We heard about those whose calling is to foster and nurture New Church development. We heard about the Men’s Ministry cluster and the things they have planned to minister specifically to the needs of men and boys. Hilary and I were there to speak for small, out-of-the-mainstream, off-the-center congregations and the challenges we face in being active in the wider church, as well as the blessings to be discovered in this particular kind of small group ministry and outreach to the immediate community. Each representative was there because they passionately love the work they are doing – the language they particularly speak in and to the larger church.
The point is that we are all, in our own way telling the same story of love in community but telling it in different languages so that our story is understood by those we are speaking with.
Many of you here do this everyday but you may not think of it that way.
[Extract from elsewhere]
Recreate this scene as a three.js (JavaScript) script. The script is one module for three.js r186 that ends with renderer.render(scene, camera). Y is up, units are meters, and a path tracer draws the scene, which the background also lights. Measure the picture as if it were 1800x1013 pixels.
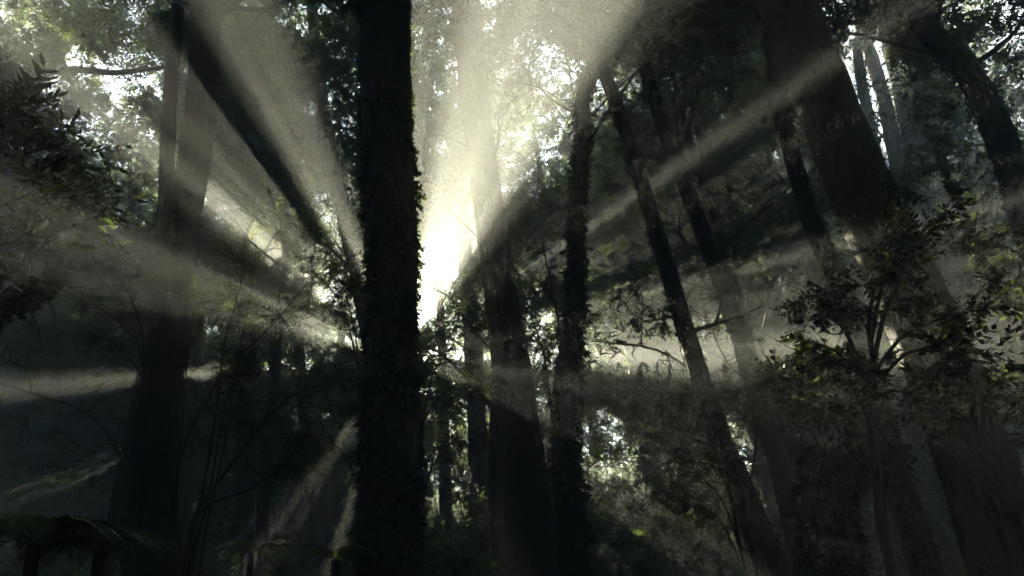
import * as THREE from 'three';
import { ImprovedNoise } from 'three/addons/math/ImprovedNoise.js';
import { mergeGeometries } from 'three/addons/utils/BufferGeometryUtils.js';

const V3 = THREE.Vector3, deg = Math.PI / 180;
const v3 = (x, y, z) => new V3(x, y, z);

// ---------------------------------------------------------------- camera
const scene = new THREE.Scene();
const FOCAL = 1300, PW = 1800, PH = 1013;                      // lens, in the photograph's pixels
const camera = new THREE.PerspectiveCamera(2 * Math.atan(PH / 2 / FOCAL) / deg, PW / PH, 0.05, 600);
camera.position.set(0, 1.6, 0);
camera.rotation.order = 'YXZ';
camera.rotation.set(25 * deg, 0, -5 * deg);
camera.updateMatrixWorld(true);
const EYE = camera.position.clone();
const camR = v3(1, 0, 0).applyQuaternion(camera.quaternion), camU = v3(0, 1, 0).applyQuaternion(camera.quaternion), camF = v3(0, 0, -1).applyQuaternion(camera.quaternion);
const ray = (px, py) => camF.clone().multiplyScalar(FOCAL).addScaledVector(camR, px - PW / 2).addScaledVector(camU, PH / 2 - py).normalize();
const at = (px, py, D) => { const d = ray(px, py); return EYE.clone().addScaledVector(d, D / -d.z); };       // the point D metres ahead
const axisDepth = (p) => p.clone().sub(EYE).dot(camF);
const toPixel = (p) => { const d = p.clone().sub(EYE), z = d.dot(camF); return z < 0.1 ? [-9999, -9999] : [PW / 2 + d.dot(camR) / z * FOCAL, PH / 2 - d.dot(camU) / z * FOCAL]; };

// ---------------------------------------------------------------- sun, sky, haze, exposure
const SUN = ray(706, 628);
const sun = new THREE.DirectionalLight(new THREE.Color(1, 0.88, 0.65), 5);
sun.name = 'sun';
sun.position.copy(SUN).multiplyScalar(150);
sun.castShadow = true; sun.shadow.radius = 0.5; sun.shadow.mapSize.set(4096, 4096);
Object.assign(sun.shadow.camera, { left: -45, right: 45, top: 35, bottom: -35, near: 1, far: 320 });
scene.add(sun, sun.target);
{
  const W = 512, H = 256, data = new Float32Array(W * H * 4);
  for (let j = 0; j < H; j++) for (let i = 0; i < W; i++) {
    const el = ((j + 0.5) / H - 0.5) * Math.PI, az = ((i + 0.5) / W - 0.5) * 2 * Math.PI;
    const x = Math.cos(az) * Math.cos(el), y = Math.sin(el), z = Math.sin(az) * Math.cos(el);
    const a = Math.acos(Math.min(1, x * SUN.x + y * SUN.y + z * SUN.z)) / deg, h = Math.pow(1 - Math.max(0, y), 3);
    const glow = 0.2 * Math.exp(-a / 4.5) + 0.012 * Math.exp(-a / 14), b = 0.42 * (0.6 + 0.8 * Math.exp(-a / 30)), o = (j * W + i) * 4;
    data[o] = b * (0.017 + 0.016 * h) + glow; data[o + 1] = b * (0.038 + 0.02 * h) + glow * 0.96; data[o + 2] = b * (0.078 + 0.018 * h) + glow * 0.86; data[o + 3] = 1;
  }
  const sky = new THREE.DataTexture(data, W, H, THREE.RGBAFormat, THREE.FloatType);
  sky.mapping = THREE.EquirectangularReflectionMapping; sky.magFilter = THREE.LinearFilter; sky.needsUpdate = true;
  scene.background = sky; scene.environment = sky;
}
scene.fog = new THREE.FogExp2(new THREE.Color(0.91, 1.0, 0.98), 0.015);
const renderer = new THREE.WebGLRenderer({ antialias: true });
renderer.toneMapping = THREE.LinearToneMapping;
renderer.toneMappingExposure = 54;
renderer.shadowMap.enabled = true;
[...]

For the people you meet, God’s story often sounds like a kind word, a sandwich, a warm coat, a listening ear and heart. Some of you stack cans at a food pantry to tell your story. Some care for deeply sick people. The languages are limitless. When we let that wind blow through us and let it fan the sparks into a flame of action and speech, we are telling the same story the early disciples told on the long-ago day, in all kinds of different languages - the story that we are loved and called to love in return.
We may never know who and how many are impacted by our story - whatever language we speak. All we have to do is allow the Spirit to move in us, to use us. When we let the Spirit flow, lives are changed. Let us continue to speak out in our many and various tongues and let us tell our story – the church’s story – the age old, ever new story, that death and fear are defeated, that the reign of God is here and now within our midst. The story that says that love will always – always – win.
Holy Spirit, come. Fill us with your fire that we may continue to speak your love in all the languages of the world. Amen.